**WHAT TO WORK ON:** Copy all lines holding the word "pixels" from the entries.

**Scene modeling code data:**
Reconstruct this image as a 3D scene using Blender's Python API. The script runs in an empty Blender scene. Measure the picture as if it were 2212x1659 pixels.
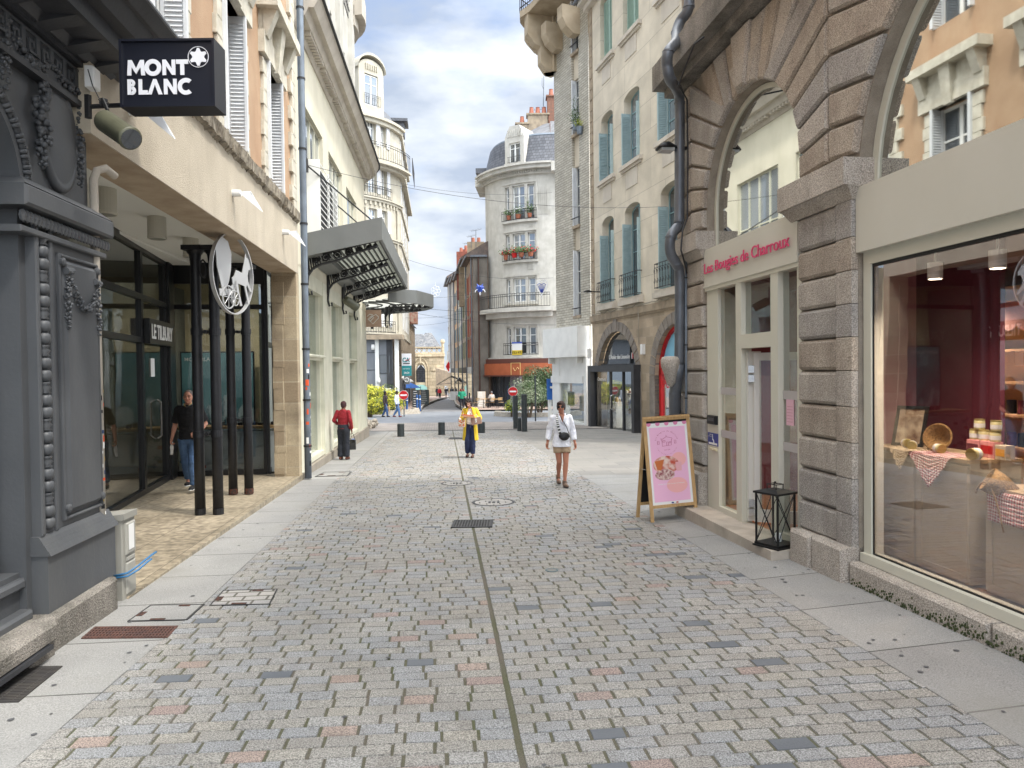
import bpy,bmesh,math,random
from mathutils import Vector,Matrix,noise
random.seed(7)
R_=random.Random(11)
SC=bpy.context.scene
COL=SC.collection
PI=math.pi
CF,CP,CR,CH,SL=1534.0,math.radians(1.15),0.012,2.0,0.021
def _dir(a,y,c):
 x=a*math.cos(CR)+c*math.sin(CR);z=-a*math.sin(CR)+c*math.cos(CR)
 return Vector((x,math.cos(CP)*y+math.sin(CP)*z,-math.sin(CP)*y+math.cos(CP)*z))
cam=bpy.data.cameras.new("camera")
cam.lens=CF/2212*36;cam.sensor_width=36;cam.clip_start=0.05;cam.clip_end=2000
camo=bpy.data.objects.new("camera",cam);COL.objects.link(camo)
rx,up,fw=_dir(1,0,0),_dir(0,0,1),_dir(0,1,0)
camo.matrix_world=Matrix(((rx.x,up.x,-fw.x,0),(rx.y,up.y,-fw.y,0),(rx.z,up.z,-fw.z,CH),(0,0,0,1)))
SC.camera=camo
SUN_EL,SUN_AZ=math.radians(62),math.radians(118)
world=bpy.data.worlds.new("World");SC.world=world;world.use_nodes=True
nt=world.node_tree;nt.nodes.clear()
def N(tree,t,**k):
 n=tree.nodes.new(t)
 for a,b in k.items():setattr(n,a,b)
 return n
out=N(nt,'ShaderNodeOutputWorld');bg=N(nt,'ShaderNodeBackground')
sky=N(nt,'ShaderNodeTexSky',sky_type='NISHITA',sun_disc=False)
sky.sun_elevation=SUN_EL;sky.sun_rotation=SUN_AZ;sky.air_density=1.0;sky.dust_density=1.0
tc=N(nt,'ShaderNodeTexCoord');mp=N(nt,'ShaderNodeMapping')
mp.inputs['Scale'].default_value=(1.0,1.0,2.4);mp.inputs['Location'].default_value=(3.35,.2,0.1)
n1=N(nt,'ShaderNodeTexNoise');n1.inputs['Scale'].default_value=3.1;n1.inputs['Detail'].default_value=9;n1.inputs['Roughness'].default_value=.56
n2=N(nt,'ShaderNodeTexNoise');n2.inputs['Scale'].default_value=4.6;n2.inputs['Detail'].default_value=7;n2.inputs['Roughness'].default_value=.5
r1=N(nt,'ShaderNodeValToRGB');r1.color_ramp.elements[0].position=.34;r1.color_ramp.elements[1].position=.54
r1.color_ramp.elements[0].color=(.35,.35,.35,1)
r2=N(nt,'ShaderNodeValToRGB');r2.color_ramp.elements[0].position=.40;r2.color_ramp.elements[1].position=.62
r2.color_ramp.elements[0].color=(4.2,4.9,6.1,1);r2.color_ramp.elements[1].color=(8.4,8.8,9.2,1)
mx=N(nt,'ShaderNodeMixRGB');bl=N(nt,'ShaderNodeMixRGB',blend_type='MULTIPLY');bl.inputs[0].default_value=1;bl.inputs[2].default_value=(1.5,1.75,2.1,1)
L=nt.links.new
L(tc.outputs['Generated'],mp.inputs[0]);L(mp.outputs[0],n1.inputs['Vector']);L(mp.outputs[0],n2.inputs['Vector'])
L(n1.outputs['Fac'],r1.inputs[0]);L(n2.outputs['Fac'],r2.inputs[0]);L(r1.outputs[0],mx.inputs[0])
dp=N(nt,'ShaderNodeVectorMath',operation='DOT_PRODUCT');dp.inputs[1].default_value=(math.sin(SUN_AZ)*math.cos(SUN_EL),math.cos(SUN_AZ)*math.cos(SUN_EL),math.sin(SUN_EL))
gw=N(nt,'ShaderNodeMapRange',interpolation_type='SMOOTHSTEP');gw.inputs[1].default_value=.12;gw.inputs[2].default_value=1.0;gw.inputs[3].default_value=0;gw.inputs[4].default_value=1  # sky brightens and warms towards the sun, added outside the view as fill light
L(tc.outputs['Generated'],dp.inputs[0]);L(dp.outputs['Value'],gw.inputs[0])
gm=N(nt,'ShaderNodeMixRGB',blend_type='MULTIPLY');gm.inputs[0].default_value=1
L(sky.outputs[0],bl.inputs[1]);L(bl.outputs[0],mx.inputs[1]);L(r2.outputs[0],mx.inputs[2]);L(mx.outputs[0],gm.inputs[1]);wt=N(nt,'ShaderNodeMixRGB');wt.inputs[1].default_value=(1,1,1,1);wt.inputs[2].default_value=(6.6,6.0,5.1,1);L(gw.outputs[0],wt.inputs[0]);L(wt.outputs[0],gm.inputs[2]);L(gm.outputs[0],bg.inputs[0]);L(bg.outputs[0],out.inputs[0])
bg.inputs['Strength'].default_value=0.085
sun=bpy.data.lights.new("sun",'SUN');sun.energy=2.0;sun.angle=math.radians(5);sun.color=(1,.95,.87)
suno=bpy.data.objects.new("sun",sun);COL.objects.link(suno)
sd=Vector((math.sin(SUN_AZ)*math.cos(SUN_EL),math.cos(SUN_AZ)*math.cos(SUN_EL),math.sin(SUN_EL)))
suno.rotation_euler=sd.to_track_quat('Z','Y').to_euler();suno.location=(0,0,60)
vs=SC.view_settings;SC.display_settings.display_device='sRGB'
vs.view_transform='Standard';vs.look='None';vs.exposure=0.68;vs.gamma=1
SC.cycles.max_bounces=8;SC.cycles.transparent_max_bounces=16
def at(u,v,Y):
 "point at forward distance Y seen at photo position u, v (2212 wide)"
 r=_dir((u-1106)/CF,1,-(v-829.5)/CF);return Vector((0,0,CH))+r*(Y/r.y)
def gz(x,y):
 return-SL*y
def G(u,v,z0=0.0,s=SL):
 r=_dir((u-1106)/CF,1,-(v-829.5)/CF);t=(CH-z0)/(-r.z-s*r.y);return Vector((0,0,CH))+r*t
class Wall:
 "vertical plane: origin x,y, direction (m,1); s along it, z up, d out towards the street"
 def __init__(s,x,y,m,side,ang=None):
  s.p=Vector((x,y,0));s.d=Vector((m,1,0)).normalized()if ang is None else Vector((math.cos(ang),math.sin(ang),0))
  s.n=Vector((s.d.y,-s.d.x,0))*side
 def P(s,a,z,d=0):return s.p+s.d*a+s.n*d+Vector((0,0,z))
 def px(s,u,v,d=0):
  r=_dir((u-1106)/CF,1,-(v-829.5)/CF);o=s.p+s.n*d
  t=o.dot(s.n)/r.dot(s.n);q=Vector((0,0,CH))+r*t
  return((q-s.p).dot(s.d),q.z)
 def S(s,u,d=0,v=800):return s.px(u,v,d)[0]
 def Z(s,u,v,d=0):return s.px(u,v,d)[1]
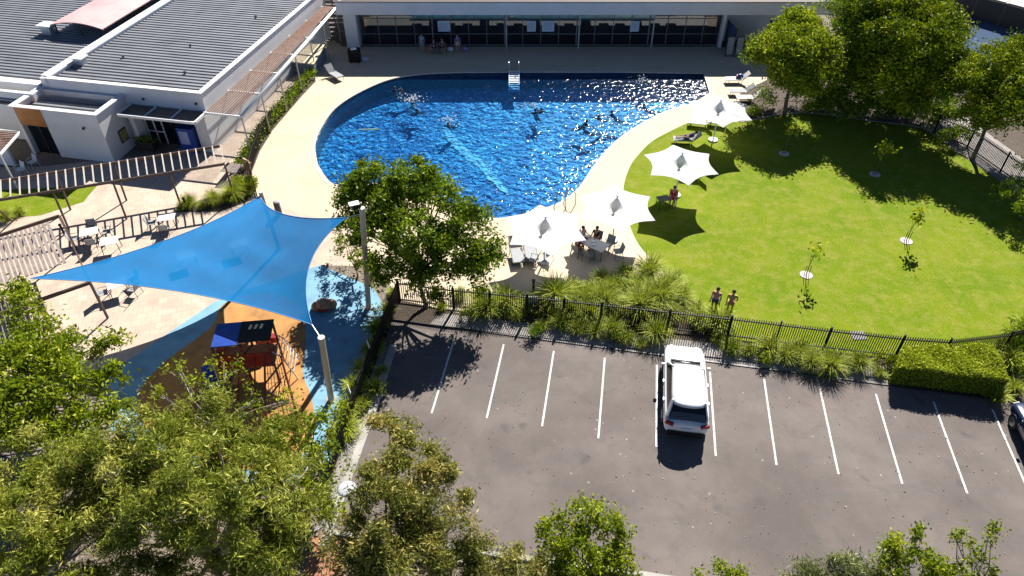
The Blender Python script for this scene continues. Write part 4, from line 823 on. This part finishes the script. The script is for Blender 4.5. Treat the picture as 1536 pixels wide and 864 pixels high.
# stacked chairs at the right end of the pool house
for i, (u, lb) in enumerate(((1092,'stack of dark loungers stood on end, left one by the pool house wall'),(1106,'stack of dark loungers stood on end, right one by the pool house wall'))):
    t = thing('lounger_stack', lb, 'lounger stack', G(u, 84), 0, 'stood up lounger stacks')
    for k in range(3): m = MB(); m.tube([(-.3,-.1*k,0),(-.3,.15-.1*k,1.8),(.3,.15-.1*k,1.8),(.3,-.1*k,0)], .025, 5); m.build('frame', silver if k == 0 else frameM, t); MB().beam((0,-.1*k,.2), (0,.13-.1*k,1.7), .55, .02).build('sling', slingG, t)
for x, lb in ((19.6,'blue panel screen left of the stood up loungers'),(23.4,'blue panel screen right of the stood up loungers')):
    t = thing('side_screen', lb, 'screen', (x, 63.6, 0), .1); MB().box((0,0,1.1), (.08,2.2,2.2)).build('panel', M('navy panel', (.05,.09,.2)), t); MB().box((0,-1.1,1.15), (.1,.08,2.3)).build('frame', darkM, t)
t = thing('equipment_trolley', 'dark equipment trolley with a white towel by the pool house corner', 'trolley', G(533,92)); MB().box((0,0,.6), (1.0,.7,1.1)).build('body', blackM, t, bevel=.05); MB().box((0,-.1,1.2), (.5,.4,.14), .4).build('towel', wh, t, bevel=.04); MB().cyl((-.3,-.36,0), .1, .12, 10).cyl((.3,-.36,0), .1, .12, 10).build('castors', darkM, t)
t = thing('foot_bath', 'low oval white basin on the deck beside the equipment trolley', 'basin', G(548,90)); MB().tube([(0,0,.02),(0,0,.14)], .3, 18, .36).build('basin', wh, t)
t = thing('warning_cone', 'slim yellow wet floor cone in front of the glass', 'cone', G(565,66)); MB().tube([(0,0,.03),(0,0,1.1)], .17, 14, .05).build('cone', M('dull yellow', (.5,.42,.15)), t); MB().box((0,0,.02), (.45,.45,.04)).build('foot', M('dull yellow', (.5,.42,.15)), t, bevel=.01)

# pool fittings
p = G(771,110); t = thing('pool_steps', 'white pool ladder steps with chrome rails at the far edge of the pool', 'pool ladder', (p.x, p.y, 0))
for i in range(9): MB().box((0,-.1-.28*i,.20-.065*i), (.85,.16,.05)).build('step', wh, t, bevel=.01)
MB().beam((0,.02,.12), (0,-2.5,-.46), .8, .04).build('ramp_panel', M('pale blue panel', (.35,.55,.85), .05), t)
for sx in (-.42, .42):
    MB().beam((sx,-.03,.2), (sx,-2.5,-.38), .06, .16).build('side_panel', M('pale blue panel', (.3,.5,.75)), t)
    MB().tube([(sx,.75,0),(sx,.72,.7),(sx,.4,.92),(sx,0,.85),(sx,-.35,.2),(sx,-.4,-.2)], .03, 8).build('handrail', silver, t, smooth=True)
p = G(848,304); t = thing('pool_handrail', 'pair of bent steel handrails at the pool edge by the umbrellas', 'handrail', (p.x, p.y, 0), R(35))
for sx in (-.4, .4): MB().tube([(sx,-.55,0),(sx,-.5,.8),(sx,-.1,.95),(sx,.4,.55),(sx,.5,-.4)], .028, 8).build('rail', M('brass rail', (.45,.35,.2), .1, 5, .3, metal=.7), t, smooth=True)
p = G(553,195,WZ); t = thing('pool_noodle', 'pale green pool noodle floating at the left of the pool', 'pool noodle', p); MB().tube([(-.75,-.03,.02),(0,.0,.04),(.75,.05,.02)], .05, 10).build('foam_tube', M('pale green foam', (.45,.65,.3), .06), t)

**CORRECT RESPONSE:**
Reconstruct this image as a 3D scene using Blender's Python API. The script runs in an empty Blender scene. Measure the picture as if it were 2212x1659 pixels.
The Blender Python script for this scene continues. Write part 4, from line 823 on. This part finishes the script. The script is for Blender 4.5. Treat the picture as 1536 pixels wide and 864 pixels high.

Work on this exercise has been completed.